Où l'on voit la chancelière allemande menacée par un européen de choc
C’est trop. Même en URSS on se contentait de 99% des voix mais c’est à l’unanimité, 100% des suffrages exprimés, que les sociaux-démocrates allemands ont porté, hier, Martin Schulz à la présidence de leur parti.
C’est du jamais vu dans l’histoire de la plus vieille des formations de la gauche démocratique, celle dont Hitler et Staline avaient tant voulu l’anéantissement, mais l’explication de ce raz-de-marée en faveur de l’ancien président du Parlement européen est on ne peut plus claire.
Avant que Martin Schulz ne devienne leur candidat, les sociaux-démocrates avaient perdu d’avance contre Mme Merkel. Avec 20% des intentions de vote contre plus de 30% pour la démocratie chrétienne, le seul espoir du SPD était alors de se refaire une santé dans l’opposition après les élections de septembre prochain en laissant Angela Merkel gouverner avec d’autres, les Libéraux, voire les Verts.
L’avenir n’était vraiment pas rose et puis il y eut ce geste, proprement incroyable, de Sigmar Gabriel, le vice-chancelier alors aux commandes du parti, de s’effacer au profit de Martin Schulz qui était beaucoup mieux placé que lui pour remobiliser la gauche.
Sigmar Gabriel était associé aux politiques menées par la coalition que dirige Mme Merkel. Il l’était bien qu’il s’en fut clairement démarqué alors que Martin Schulz, arrivant de Strasbourg et de Bruxelles, n’a jamais été mêlé à la politique intérieure allemande et que cet excellent orateur, d’abord simple et chaleureux, fils d’un policier, autodidacte devenu libraire et polyglotte, renoue par son seul être avec toute l’histoire de la gauche allemande.
Martin Schulz est immédiatement devenu aussi populaire que Mme Merkel et, très vite, les intentions de vote en faveur du SPD ont rejoint, puis égalé et, parfois, légèrement dépassé celles dont bénéficie la droite. Cent pour cent, oui, c’est trop mais on ferait l’unanimité à moins que cela.
Rien n’est écrit, bien sûr, mais les chances de Martin Schulz de devenir chanceliersont réelles, parce qu’il a réveillé la gauche, qu’il donne un coup de vieux politique à Mme Merkel et qu’il rompt, surtout, avec l’identification du SPD aux réformes libérales introduites par Gerhard Schröder aux débuts des années 2000. Ces réformes ont eu d’indiscutables résultats en redressant spectaculairement l’économie allemande mais elles ont aussi précarisé l’emploi et multiplié les très bas salaires.

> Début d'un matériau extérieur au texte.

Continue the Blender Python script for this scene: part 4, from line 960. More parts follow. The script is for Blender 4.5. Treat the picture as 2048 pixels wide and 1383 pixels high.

C’est Mme Merkel qui avait tiré avantage de ce redressement. Le SPD, lui, y avait perdu beaucoup d’électeurs et soudain arrive Martin Schulz qui, sans revenir sur le passé, constate que le gâteau est nettement plus gros et qu’on peut le partager en interdisant ou presque les CDD, augmentant les retraites et allongeant la durée de l’indemnisation du chômage. Ca plait, évidemment, aux salariés et à la gauche de la gauche et, tandis que la droite s’indigne de ce « populisme », la presse a surnommé Martin Schulz « Robin des bois ».
Il y a pire surnom pour un candidat qui a fait longuement applaudir, hier, Emmanuel Macron avec lequel il entend bien révolutionner l’Union européenne.